The National Economic and Development Authority (NEDA) is closely monitoring the impact of the Russia-Ukraine crisis on trade and prices of commodities such as food.
“Trade and commodity prices are likely affected and the magnitude depends on the extent of the conflict,” Karl Kendrick Chua, NEDA secretary, told Malaya Business Insight yesterday.
Asked what specific commodities the government is monitoring aside from oil, Chua mentioned food.
Michael Ricafort, Rizal Commercial Banking Corp. chief economist, said in an email that supplies of some global commodities from Russia such as oil, natural gas and metals, and from Ukraine such as grains could be disrupted by the war and by the sanctions on Russia.
This could thereby reduce the supply of global commodities from these two countries and add to the disruptions in the global supply chains.
“Elevated prices of oil/energy and other global commodities after Russia’s war with Ukraine could slow down economic recovery prospects amid higher inflation/prices of… affected products and services in terms of lower disposable income for consumers and businesses amid the need to pay more for imported oil/energy and other global commodities imported by the country,” Ricafort said.

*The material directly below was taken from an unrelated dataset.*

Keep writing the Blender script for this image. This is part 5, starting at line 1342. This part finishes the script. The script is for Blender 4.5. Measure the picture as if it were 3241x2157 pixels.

“The Russia-Ukraine war and increased sanctions on Russia could also reduce global trade and thus slow down global economic recovery prospects. The immediate impact, as may have already been priced in by the financial markets, has been the increase in the global oil/energy prices since Russia is a major global oil/energy producer and Russia is among the biggest suppliers of natural gas for some European countries,” he added.
Ricafort said less dependence on imported oil/energy could be possible through the shift to renewable power sources such as solar, wind, hydro, among others.
“Conservation measures to reduce reliance on important oil/energy would also help mitigate the adverse effects on inflation and on economic recovery prospects,” Ricafort said.